Forgetting that a = 0 breaks everything. If a is zero, the formula divides by zero and the equation is no longer quadratic. The calculator validates this and tells you so rather than returning a misleading answer. With a = 0 you have a linear equation, bx + c = 0, and a single root x = −c / b.

Stopping at the discriminant. Knowing that the discriminant is positive is useful, but it is only a label. The roots themselves are what most problems actually need. The page shows the discriminant first, then the full working, then the roots in both exact and decimal form where exact is meaningful.

Edge cases worth knowing about

Pure quadratic, no linear term: if b = 0, the formula simplifies to x = ±√(−c / a). The roots are symmetric about zero and the vertex sits on the y-axis. The calculator handles this without any special case.

No constant term: if c = 0, one of the roots is always zero (factor out an x), and the other is −b / a. The discriminant is b², which is a perfect square as long as b is an integer, so the calculator returns both roots as exact fractions.

Decimal coefficients: the formula works with any real a, b, c. The exact-fraction reduction only kicks in when all three coefficients are whole numbers and the discriminant is a perfect square. Otherwise the roots are reported as decimals to a sensible precision.

Very large or very small coefficients: floating-point arithmetic limits the precision of the answer when coefficients span many orders of magnitude. For most schoolwork and undergraduate problems this is not an issue. If you are solving a quadratic for serious numerical work, use a library like NumPy or a CAS that handles arbitrary-precision arithmetic.

Related calculators

Quadratics are one closed-form formula. These cover the rest of the toolkit.

Frequently asked questions

What does the discriminant tell me?

The discriminant is b² − 4ac, the bit under the square root in the quadratic formula. Its sign tells you what kind of roots you have without solving the equation. Positive means two distinct real roots and the parabola crosses the x-axis twice. Zero means one repeated real root and the parabola just touches the x-axis at its vertex. Negative means two complex conjugate roots and the parabola never touches the x-axis at all.
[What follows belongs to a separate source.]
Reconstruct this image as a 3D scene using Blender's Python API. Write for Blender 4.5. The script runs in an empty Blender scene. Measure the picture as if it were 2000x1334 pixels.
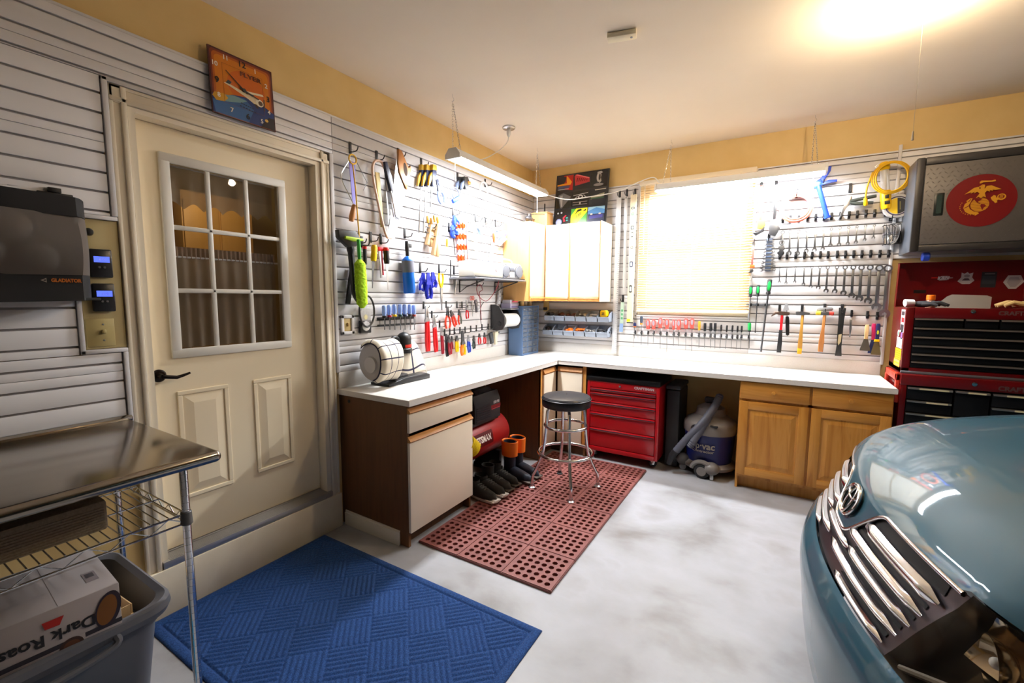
import bpy, bmesh, math, random
from math import sin, cos, pi, radians, sqrt, atan2
from mathutils import Vector, Matrix, Quaternion
random.seed(7)
SC = bpy.context.scene
COL = SC.collection

# ------------------------------------------------------------------ camera, world, exposure
CAM_P = Vector((2.4349266, -4.4610084, 1.5099223))
YAW, PITCH, ROLL, FPX = -.5434022, .0994286, .0053468, 864.354
_f = Vector((sin(YAW)*cos(PITCH), cos(YAW)*cos(PITCH), -sin(PITCH)))
_r = Vector((cos(YAW), -sin(YAW), 0)); _u = _r.cross(_f)
CR = _r*cos(ROLL)+_u*sin(ROLL); CU = -_r*sin(ROLL)+_u*cos(ROLL); CF = _f
cam_d = bpy.data.cameras.new('camera'); cam = bpy.data.objects.new('camera', cam_d); COL.objects.link(cam)
cam_d.sensor_fit = 'HORIZONTAL'; cam_d.sensor_width = 36.0; cam_d.lens = 36.0*FPX/2000.0
cam_d.clip_start = .02
cam.matrix_world = Matrix(((CR.x, CU.x, -CF.x, CAM_P.x), (CR.y, CU.y, -CF.y, CAM_P.y), (CR.z, CU.z, -CF.z, CAM_P.z), (0, 0, 0, 1)))
SC.camera = cam
wd = bpy.data.worlds.new('world'); SC.world = wd; wd.use_nodes = True
wd.node_tree.nodes['Background'].inputs[0].default_value = (.86, .93, 1, 1)
wd.node_tree.nodes['Background'].inputs[1].default_value = 9.0
SC.view_settings.view_transform = 'Standard'; SC.view_settings.look = 'None'
SC.view_settings.exposure = 0.0; SC.view_settings.gamma = 1.0
SC.cycles.max_bounces = 8; SC.cycles.diffuse_bounces = 4; SC.cycles.glossy_bounces = 4
SC.cycles.transmission_bounces = 6; SC.cycles.transparent_max_bounces = 10
SC.cycles.caustics_reflective = False; SC.cycles.caustics_refractive = False
SC.cycles.sample_clamp_indirect = 6.0
SC.cycles.use_denoising = True
LAMP_E = 188.0       # shop light diffusers
BULB_E = 830.0       # bare ceiling bulb
KITCHEN_W = 13.0      # unseen fill light added in the room behind the door

def un(px, py, ax, val):
    """The point of the plane <axis = val> that the photograph shows at a pixel."""
    d = CF + CR*((px-1000)/FPX) - CU*((py-667)/FPX)
    i = 'xyz'.index(ax); t = (val-CAM_P[i])/d[i]
    return CAM_P + d*t

# ------------------------------------------------------------------ materials
MATS = {}
def mat(name, col=(.8, .8, .8), rough=.5, metal=0.0, emit=None, es=0.0, trans=0.0, alpha=1.0, coat=0.0, spec=.5, ior=1.45):
    if name in MATS: return MATS[name]
    m = bpy.data.materials.new(name); m.use_nodes = True
    b = m.node_tree.nodes['Principled BSDF']
    b.inputs['Base Color'].default_value = (*col, 1); b.inputs['Roughness'].default_value = rough
    b.inputs['Metallic'].default_value = metal; b.inputs['IOR'].default_value = ior
    b.inputs['Specular IOR Level'].default_value = spec
    if emit: b.inputs['Emission Color'].default_value = (*emit, 1); b.inputs['Emission Strength'].default_value = es
    if trans: b.inputs['Transmission Weight'].default_value = trans
    if coat: b.inputs['Coat Weight'].default_value = coat; b.inputs['Coat Roughness'].default_value = .03
    b.inputs['Alpha'].default_value = alpha
    m.diffuse_color = (*col, 1)
    MATS[name] = m; return m
def srgb(r, g, b):
    f = lambda c: (c/255/12.92) if c/255 <= .04045 else ((c/255+.055)/1.055)**2.4
    return (f(r), f(g), f(b))
def nodes(m): return m.node_tree.nodes, m.node_tree.links, m.node_tree.nodes['Principled BSDF']
def ramp(nt, stops):
    r = nt.new('ShaderNodeValToRGB'); e = r.color_ramp.elements
    while len(e) < len(stops): e.new(.5)
    for k, (p, c) in enumerate(stops): e[k].position = p; e[k].color = (*c, 1)
    return r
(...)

Why does this calculator sometimes show roots as fractions?

When all three coefficients are whole numbers and the discriminant is a perfect square, the roots are rational and can be written exactly as a reduced fraction. The calculator simplifies using the greatest common divisor so you get 1/2 rather than 4/8. When the discriminant is not a perfect square the roots are irrational, so a decimal approximation is the honest answer and no fraction is shown.

What is the vertex and why is it useful?

The vertex (h, k) is the turning point of the parabola y = ax² + bx + c. It is the minimum point if a is positive (a smile) and the maximum if a is negative (a frown). The formulas are h = −b / (2a) and k = c − b² / (4a). The vertex sits on the axis of symmetry, x = h, the vertical line that mirrors the parabola onto itself.

What does p + qi mean for the complex roots?

When the discriminant is negative, the square root in the quadratic formula gives an imaginary number. The two roots come out as a complex conjugate pair: p + qi and p − qi, where p is the real part (−b / 2a) and q is the imaginary part (√|D| / 2a). The roots are mirror images across the real axis on the complex plane. They still satisfy the original equation; they just do not appear as crossings on the standard x-axis graph.

Does this calculator send my numbers anywhere?

No. Everything runs in your browser using vanilla JavaScript. The coefficients you type never leave your device. You can disconnect from the network and the solver still works.